Without the pictures, print each of the records below exactly as it appears.
**** Provided records
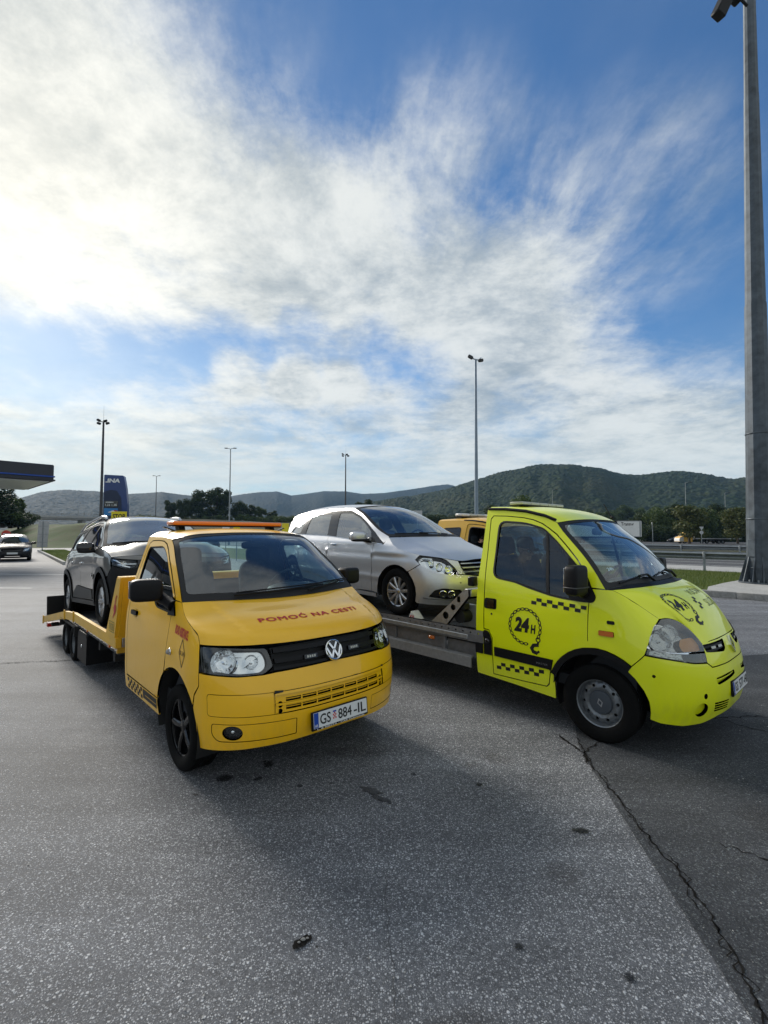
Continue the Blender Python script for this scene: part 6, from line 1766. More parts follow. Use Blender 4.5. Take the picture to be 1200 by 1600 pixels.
def silver_canvas():
    us = [0,.25,.50,.76,.99,1.20,1.50,2.2,2.9,3.6,4.2,4.7]
    S = lambda *y: [(-.7,y[0]),(-1.4,y[1]),(-2.1,y[2]),(-2.7,y[3]),(-3.2,y[4])]
    zs = [.18,.35,.50,.65,.75,.85,.95,1.05,1.25,1.42,1.52]
    return crease(us, zs, [
     [(.80,0),(.79,.25),(.74,.49),(.62,.69),(.44,.82),(.26,.855),(0,.86)]+S(.86,.86,.86,.85,.74),
     [(.89,0),(.875,.25),(.82,.50),(.68,.71),(.48,.84),(.28,.872),(0,.88)]+S(.875,.875,.88,.875,.77),
     [(.90,0),(.88,.25),(.825,.5),(.68,.72),(.49,.848),(.29,.882),(0,.89)]+S(.885,.885,.892,.885,.78),
     [(.86,0),(.845,.25),(.785,.5),(.64,.715),(.46,.842),(.28,.882),(0,.893)]+S(.890,.892,.896,.885,.78),
     [(.80,0),(.785,.25),(.725,.49),(.58,.70),(.41,.83),(.26,.875),(0,.893)]+S(.893,.893,.895,.88,.77),
     [(.70,0),(.685,.25),(.63,.48),(.50,.68),(.35,.805),(.22,.855),(0,.885)]+S(.885,.885,.888,.87,.76),
     [(.50,0),(.49,.24),(.44,.46),(.34,.645),(.23,.765),(.13,.815),(-.03,.85)]+S(.875,.875,.87,.85,.74),
     [(.20,0),(.19,.23),(.15,.43),(.08,.60),(0,.71),(-.06,.755),(-.15,.79)]+S(.835,.835,.83,.81,.70),
     [(-.1,0),(-.1,.2),(-.12,.38),(-.16,.53),(-.2,.62),(-.24,.66),(-.3,.70)]+S(.745,.745,.74,.71,.62),
     [(-.4,0),(-.4,.2),(-.4,.35),(-.42,.48),(-.45,.55),(-.47,.58),(-.5,.61)]+S(.645,.65,.64,.60,.53),
     [(-.6,0),(-.6,.2),(-.6,.33),(-.6,.44),(-.62,.5),(-.64,.52),(-.66,.545)]+S(.565,.575,.56,.52,.47)])

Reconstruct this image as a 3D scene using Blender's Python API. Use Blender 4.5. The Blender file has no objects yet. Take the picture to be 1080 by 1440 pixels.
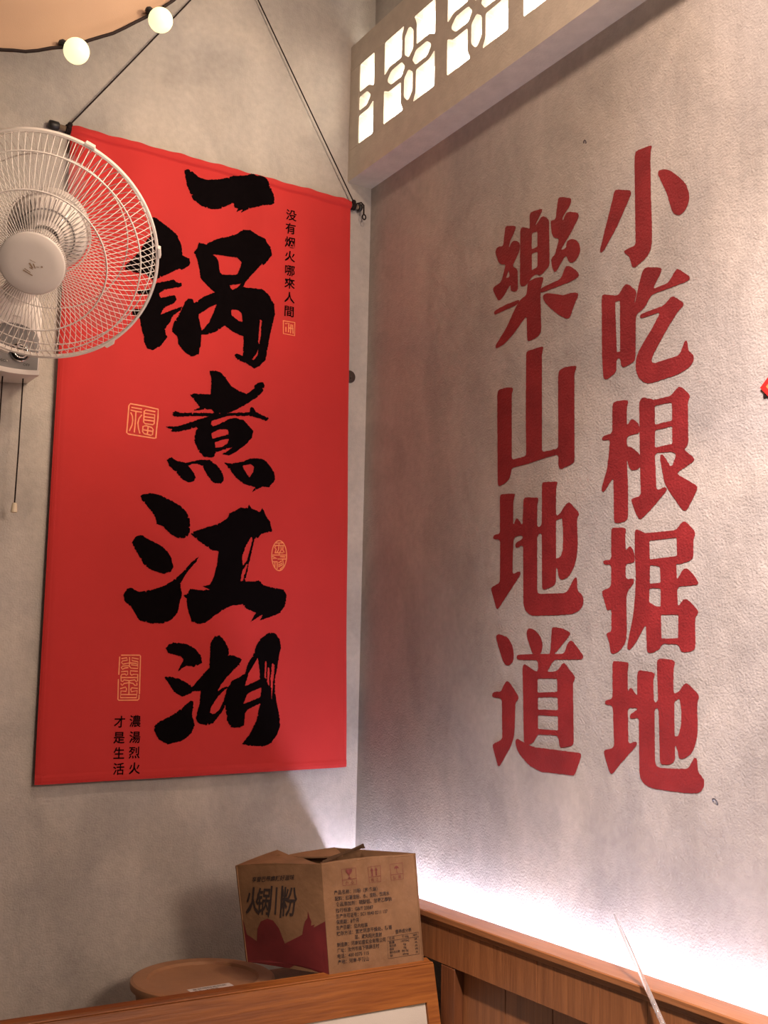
********
**Solution to this exercise**
Continue the Blender Python script for this scene: part 6, from line 1766. More parts follow. Use Blender 4.5. Take the picture to be 1200 by 1600 pixels.
def silver_canvas():
    us = [0,.25,.50,.76,.99,1.20,1.50,2.2,2.9,3.6,4.2,4.7]
    S = lambda *y: [(-.7,y[0]),(-1.4,y[1]),(-2.1,y[2]),(-2.7,y[3]),(-3.2,y[4])]
    zs = [.18,.35,.50,.65,.75,.85,.95,1.05,1.25,1.42,1.52]
    return crease(us, zs, [
     [(.80,0),(.79,.25),(.74,.49),(.62,.69),(.44,.82),(.26,.855),(0,.86)]+S(.86,.86,.86,.85,.74),
     [(.89,0),(.875,.25),(.82,.50),(.68,.71),(.48,.84),(.28,.872),(0,.88)]+S(.875,.875,.88,.875,.77),
     [(.90,0),(.88,.25),(.825,.5),(.68,.72),(.49,.848),(.29,.882),(0,.89)]+S(.885,.885,.892,.885,.78),
     [(.86,0),(.845,.25),(.785,.5),(.64,.715),(.46,.842),(.28,.882),(0,.893)]+S(.890,.892,.896,.885,.78),
     [(.80,0),(.785,.25),(.725,.49),(.58,.70),(.41,.83),(.26,.875),(0,.893)]+S(.893,.893,.895,.88,.77),
     [(.70,0),(.685,.25),(.63,.48),(.50,.68),(.35,.805),(.22,.855),(0,.885)]+S(.885,.885,.888,.87,.76),
     [(.50,0),(.49,.24),(.44,.46),(.34,.645),(.23,.765),(.13,.815),(-.03,.85)]+S(.875,.875,.87,.85,.74),
     [(.20,0),(.19,.23),(.15,.43),(.08,.60),(0,.71),(-.06,.755),(-.15,.79)]+S(.835,.835,.83,.81,.70),
     [(-.1,0),(-.1,.2),(-.12,.38),(-.16,.53),(-.2,.62),(-.24,.66),(-.3,.70)]+S(.745,.745,.74,.71,.62),
     [(-.4,0),(-.4,.2),(-.4,.35),(-.42,.48),(-.45,.55),(-.47,.58),(-.5,.61)]+S(.645,.65,.64,.60,.53),
     [(-.6,0),(-.6,.2),(-.6,.33),(-.6,.44),(-.62,.5),(-.64,.52),(-.66,.545)]+S(.565,.575,.56,.52,.47)])

Reconstruct this image as a 3D scene using Blender's Python API. Use Blender 4.5. The Blender file has no objects yet. Take the picture to be 1080 by 1440 pixels.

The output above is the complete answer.